The gallant defense of Fort Charlotte by Durnford seems to have lead Galvez to reflections which ended in the conclusion that he was not, then, strong enough to attack Pensacola. He, accordingly, made no further movement, until he had procured from Havana a supply of heavy artillery, and a large additional force.
That it was a part of his plan to advance upon Pensacola immediately after the capture of Mobile, is evidenced by the Spanish Admiral Solana’s fleet appearing, and anchoring off the harbor, on March 27, hovering about as if in expectation of a signal from the land until the thirtieth, and then sailing away. The appearance of a scouting party of Spaniards about the same time, on the east side of the Perdido, likewise pointed to such a design.
Be that as it may, Galvez made no further movement in West Florida until February, 1781, the eventful year of the great American rally; the year that witnessed Morgan’s brilliant victory, on the seventeenth of January at the Cowpens; and Green’s masterly strategy, culminating on the fifteenth of March at Guildford Court House in an apparent defeat, but in sequence, a victory, for it sent Cornwallis to Yorktown for capture on the nineteenth of October.
As we contemplate that year, big with the fate of empire on this continent, the imagination is captivated by the spectacle of a line of battle extending from the northern limits of Maine to the mouth of the Mississippi; the intense points of action being Cowpens, Guildford Court House, Pensacola and Yorktown.

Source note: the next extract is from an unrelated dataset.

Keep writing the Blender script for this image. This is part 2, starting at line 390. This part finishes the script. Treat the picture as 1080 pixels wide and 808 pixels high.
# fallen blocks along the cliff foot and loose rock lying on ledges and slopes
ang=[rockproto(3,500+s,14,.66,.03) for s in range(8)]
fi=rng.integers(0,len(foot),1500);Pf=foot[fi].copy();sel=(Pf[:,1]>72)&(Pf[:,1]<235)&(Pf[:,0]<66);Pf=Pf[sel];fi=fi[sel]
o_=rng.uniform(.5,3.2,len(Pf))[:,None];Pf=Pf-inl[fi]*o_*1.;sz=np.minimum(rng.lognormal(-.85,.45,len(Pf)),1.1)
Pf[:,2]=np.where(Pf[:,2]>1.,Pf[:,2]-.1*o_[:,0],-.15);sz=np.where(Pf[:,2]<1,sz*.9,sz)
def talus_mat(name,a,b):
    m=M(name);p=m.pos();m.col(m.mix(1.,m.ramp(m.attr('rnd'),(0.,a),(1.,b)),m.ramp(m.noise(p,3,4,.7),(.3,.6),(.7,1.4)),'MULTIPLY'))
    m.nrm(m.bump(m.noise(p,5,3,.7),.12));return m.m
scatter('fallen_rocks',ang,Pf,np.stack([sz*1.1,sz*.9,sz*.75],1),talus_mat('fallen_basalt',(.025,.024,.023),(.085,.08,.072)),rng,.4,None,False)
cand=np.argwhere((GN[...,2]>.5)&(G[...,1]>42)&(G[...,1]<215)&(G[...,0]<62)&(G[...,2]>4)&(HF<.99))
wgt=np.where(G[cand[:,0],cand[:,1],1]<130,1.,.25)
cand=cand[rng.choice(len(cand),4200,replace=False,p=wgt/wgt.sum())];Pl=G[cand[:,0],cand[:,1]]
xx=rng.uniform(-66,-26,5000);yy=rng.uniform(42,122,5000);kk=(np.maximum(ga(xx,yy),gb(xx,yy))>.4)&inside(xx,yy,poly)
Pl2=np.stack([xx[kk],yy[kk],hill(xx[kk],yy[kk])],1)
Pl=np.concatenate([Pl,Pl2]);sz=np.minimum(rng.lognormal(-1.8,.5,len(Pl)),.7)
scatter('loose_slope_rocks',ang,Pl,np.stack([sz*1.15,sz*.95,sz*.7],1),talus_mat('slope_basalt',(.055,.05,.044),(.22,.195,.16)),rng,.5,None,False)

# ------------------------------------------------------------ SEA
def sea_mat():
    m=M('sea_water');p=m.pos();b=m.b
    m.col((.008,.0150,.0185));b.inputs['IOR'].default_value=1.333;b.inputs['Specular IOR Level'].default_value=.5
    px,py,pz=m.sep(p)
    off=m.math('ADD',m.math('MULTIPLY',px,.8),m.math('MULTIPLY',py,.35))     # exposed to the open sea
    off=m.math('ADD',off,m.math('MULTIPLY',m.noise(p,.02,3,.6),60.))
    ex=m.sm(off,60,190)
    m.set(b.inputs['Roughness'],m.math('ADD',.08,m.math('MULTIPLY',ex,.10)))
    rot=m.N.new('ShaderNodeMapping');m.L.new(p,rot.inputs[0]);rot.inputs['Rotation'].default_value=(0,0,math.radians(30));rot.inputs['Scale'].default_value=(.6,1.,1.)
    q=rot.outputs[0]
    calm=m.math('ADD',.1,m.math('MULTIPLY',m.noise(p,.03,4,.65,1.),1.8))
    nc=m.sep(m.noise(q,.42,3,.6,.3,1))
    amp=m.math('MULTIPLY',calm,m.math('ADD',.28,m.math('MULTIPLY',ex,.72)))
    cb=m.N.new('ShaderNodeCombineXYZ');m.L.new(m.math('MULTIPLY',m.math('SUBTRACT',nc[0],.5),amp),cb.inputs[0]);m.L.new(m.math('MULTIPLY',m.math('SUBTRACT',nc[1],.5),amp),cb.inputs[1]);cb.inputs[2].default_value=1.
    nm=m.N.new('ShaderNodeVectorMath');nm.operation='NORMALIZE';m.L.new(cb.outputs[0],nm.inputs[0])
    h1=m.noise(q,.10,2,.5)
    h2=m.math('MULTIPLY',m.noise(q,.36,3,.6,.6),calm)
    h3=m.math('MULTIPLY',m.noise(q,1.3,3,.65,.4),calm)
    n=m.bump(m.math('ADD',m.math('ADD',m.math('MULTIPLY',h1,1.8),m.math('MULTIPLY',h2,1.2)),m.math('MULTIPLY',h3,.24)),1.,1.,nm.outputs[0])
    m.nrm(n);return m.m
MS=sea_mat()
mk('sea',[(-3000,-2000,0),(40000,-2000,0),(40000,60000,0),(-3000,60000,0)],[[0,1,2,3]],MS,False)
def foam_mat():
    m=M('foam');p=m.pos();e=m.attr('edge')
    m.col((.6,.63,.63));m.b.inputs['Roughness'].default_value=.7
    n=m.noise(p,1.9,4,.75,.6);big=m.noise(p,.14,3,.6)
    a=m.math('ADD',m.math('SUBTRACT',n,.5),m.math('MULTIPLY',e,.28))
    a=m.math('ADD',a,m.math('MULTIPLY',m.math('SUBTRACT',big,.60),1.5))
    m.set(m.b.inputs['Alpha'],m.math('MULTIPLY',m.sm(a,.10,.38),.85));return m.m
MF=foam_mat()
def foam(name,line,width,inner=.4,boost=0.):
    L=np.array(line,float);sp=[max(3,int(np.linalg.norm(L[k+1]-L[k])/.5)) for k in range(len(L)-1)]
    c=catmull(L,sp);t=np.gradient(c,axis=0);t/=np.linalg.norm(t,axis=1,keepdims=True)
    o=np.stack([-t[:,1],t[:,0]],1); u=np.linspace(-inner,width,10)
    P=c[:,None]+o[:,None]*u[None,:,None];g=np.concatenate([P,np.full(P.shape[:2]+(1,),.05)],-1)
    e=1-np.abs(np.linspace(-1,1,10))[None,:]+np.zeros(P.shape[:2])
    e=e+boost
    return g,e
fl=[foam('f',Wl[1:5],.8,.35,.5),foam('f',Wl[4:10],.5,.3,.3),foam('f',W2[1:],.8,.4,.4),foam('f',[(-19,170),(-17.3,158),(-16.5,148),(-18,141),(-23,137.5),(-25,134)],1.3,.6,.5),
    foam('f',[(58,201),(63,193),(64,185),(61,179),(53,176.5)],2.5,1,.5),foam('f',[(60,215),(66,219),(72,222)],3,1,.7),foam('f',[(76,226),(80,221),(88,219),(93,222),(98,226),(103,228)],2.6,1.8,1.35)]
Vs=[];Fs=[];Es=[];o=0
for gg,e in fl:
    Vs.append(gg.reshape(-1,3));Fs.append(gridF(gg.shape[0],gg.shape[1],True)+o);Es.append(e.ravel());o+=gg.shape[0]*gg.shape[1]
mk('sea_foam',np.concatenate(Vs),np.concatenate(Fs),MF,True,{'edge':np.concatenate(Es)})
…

That no reinforcement was sent to General Campbell, although the fall of Fort Charlotte was a warning that Galvez’s next effort would be against Pensacola, manifests the strain which Britain’s contest with her colonies and France had brought upon both her naval and military resources. When, therefore, in February, 1781, Galvez was about to advance against the place with a large fleet and an army of 15,000 men, according to the lowest estimate, the British force numbered about 1,000[[30]] regular troops, besides some provincials.
The British looked for some aid from the Creek, Choctaw and Chickasaw Indians. It was a body of the latter which drove the Spanish scouts across the Perdido shortly after the capture of Mobile.

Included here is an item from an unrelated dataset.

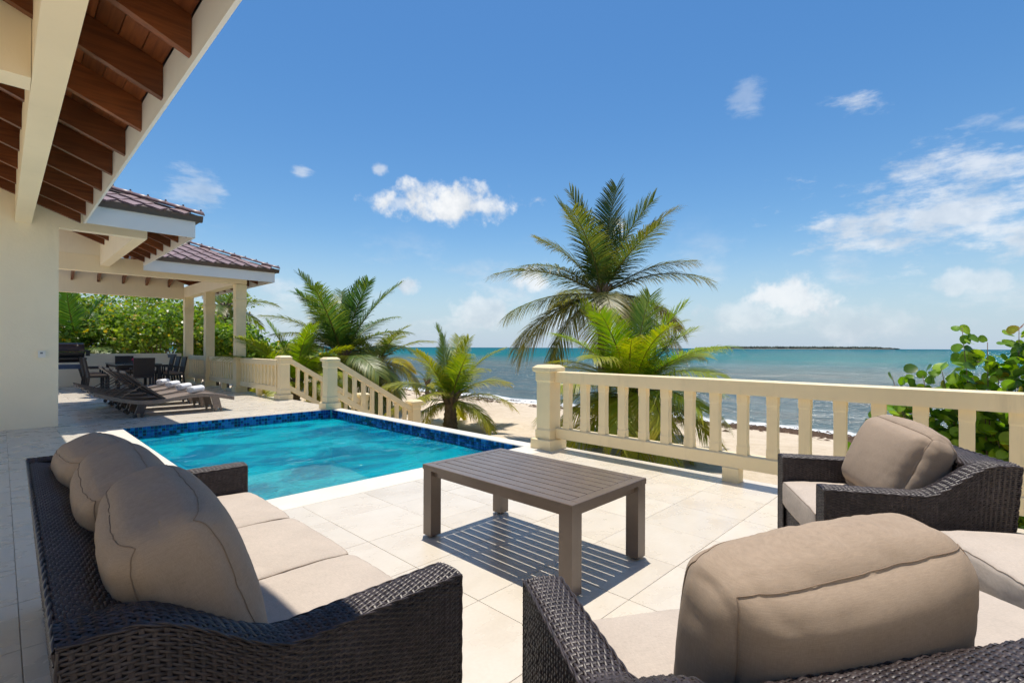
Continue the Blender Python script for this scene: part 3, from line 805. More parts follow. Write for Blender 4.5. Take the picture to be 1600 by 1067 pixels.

The three tribes were loyal to their white allies, even when the latter were no longer able to furnish them with their customary supplies. The Spaniards, on the other hand, with everything to offer them, utterly failed to shake their British loyalty. As illustrative of their devotion, it is related when the Waldecks landed at Pensacola, the Indians, inferring from their strange language that they were enemies, inclined to attack them. They had the prudence, however, to call upon Governor Chester for an explanation. After he had satisfactorily answered the question “whether the men of strange speech were the friends or foes of their Great White Brother on the other side of the big water,” they manifested great joy and honored the strangers with a salute from their rifles.
When, however, the advance on Pensacola by the Spaniards was abandoned in the spring of 1780, and thence up to the following December General Campbell found his savage allies rather an encumbrance than a benefit. That time was devoted to strengthening Fort George and the defenses of the harbor, a labor in which no reward could induce them to assist. The exciting occupation of taking Spanish scalps, for which £3[[31]] were paid, however, was one in which they could render a barbarous service to the British.

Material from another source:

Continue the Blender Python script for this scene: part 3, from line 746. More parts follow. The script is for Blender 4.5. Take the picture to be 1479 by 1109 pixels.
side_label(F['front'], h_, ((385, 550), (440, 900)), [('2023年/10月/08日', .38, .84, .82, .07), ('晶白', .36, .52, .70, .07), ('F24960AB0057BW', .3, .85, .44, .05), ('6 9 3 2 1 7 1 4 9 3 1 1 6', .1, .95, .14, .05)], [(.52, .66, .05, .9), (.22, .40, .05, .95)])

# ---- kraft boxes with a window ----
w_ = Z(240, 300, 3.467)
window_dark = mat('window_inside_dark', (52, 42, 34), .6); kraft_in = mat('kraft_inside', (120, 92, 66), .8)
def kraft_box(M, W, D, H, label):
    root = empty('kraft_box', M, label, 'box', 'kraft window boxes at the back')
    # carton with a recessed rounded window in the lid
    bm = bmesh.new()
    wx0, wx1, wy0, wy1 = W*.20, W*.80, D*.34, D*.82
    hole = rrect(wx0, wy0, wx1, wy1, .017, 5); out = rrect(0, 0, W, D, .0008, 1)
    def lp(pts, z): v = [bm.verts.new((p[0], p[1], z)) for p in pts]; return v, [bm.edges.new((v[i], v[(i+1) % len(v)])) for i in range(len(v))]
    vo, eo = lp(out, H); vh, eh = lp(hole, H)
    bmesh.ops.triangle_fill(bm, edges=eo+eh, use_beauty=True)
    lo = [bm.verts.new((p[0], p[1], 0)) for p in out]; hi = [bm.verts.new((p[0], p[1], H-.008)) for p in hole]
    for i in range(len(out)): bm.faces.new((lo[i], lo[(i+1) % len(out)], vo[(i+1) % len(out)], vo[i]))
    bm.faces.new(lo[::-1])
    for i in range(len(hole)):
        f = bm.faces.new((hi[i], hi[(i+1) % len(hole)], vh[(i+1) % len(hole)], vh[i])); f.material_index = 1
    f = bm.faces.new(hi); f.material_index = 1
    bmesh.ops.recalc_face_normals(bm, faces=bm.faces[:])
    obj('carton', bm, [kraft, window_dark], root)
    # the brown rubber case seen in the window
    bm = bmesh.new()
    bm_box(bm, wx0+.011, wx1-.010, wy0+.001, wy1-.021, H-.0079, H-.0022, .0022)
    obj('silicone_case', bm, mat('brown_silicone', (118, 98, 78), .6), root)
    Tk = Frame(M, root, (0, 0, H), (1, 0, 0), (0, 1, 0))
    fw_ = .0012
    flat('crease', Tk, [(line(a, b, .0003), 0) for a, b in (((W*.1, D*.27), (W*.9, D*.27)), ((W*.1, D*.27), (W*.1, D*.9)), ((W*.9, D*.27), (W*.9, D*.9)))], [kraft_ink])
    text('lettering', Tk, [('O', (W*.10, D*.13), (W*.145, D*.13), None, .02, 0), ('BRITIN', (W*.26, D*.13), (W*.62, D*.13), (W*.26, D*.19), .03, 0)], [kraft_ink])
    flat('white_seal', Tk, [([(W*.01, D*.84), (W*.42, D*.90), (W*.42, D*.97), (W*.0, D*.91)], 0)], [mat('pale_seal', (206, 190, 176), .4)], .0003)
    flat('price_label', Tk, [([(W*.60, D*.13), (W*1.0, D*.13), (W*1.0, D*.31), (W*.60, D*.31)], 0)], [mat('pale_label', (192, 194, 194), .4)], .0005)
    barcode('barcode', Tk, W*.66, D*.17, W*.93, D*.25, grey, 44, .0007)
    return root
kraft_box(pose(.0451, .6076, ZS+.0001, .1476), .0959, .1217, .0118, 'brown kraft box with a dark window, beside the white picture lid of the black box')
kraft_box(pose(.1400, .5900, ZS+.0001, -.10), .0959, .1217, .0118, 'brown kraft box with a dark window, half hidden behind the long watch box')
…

The Indians were under the command of a Marylander, formerly an ensign in the British army, who, whilst stationed at Pensacola, had been cashiered for misconduct. He afterwards went to the Creek Nation, where he married the daughter of a chief. Though vainly styling himself General William Augustus Bowles, he was content to accept restoration to his rank of ensign as a reward for the service, which, at the head of his band of Creeks, Choctaws and Chickasaws, he was expected to render to the British during Galvez’s operations in West Florida.
In the latter months of 1780, Pensacola and the garrison of Fort George were on the point of starvation. All the resources of the British government seem to have been required for the great struggle of 1781 on the Atlantic coast, and Galvez’s conquest had cut off the customary supplies from the rich country lying between Mobile Bay and the Mississippi.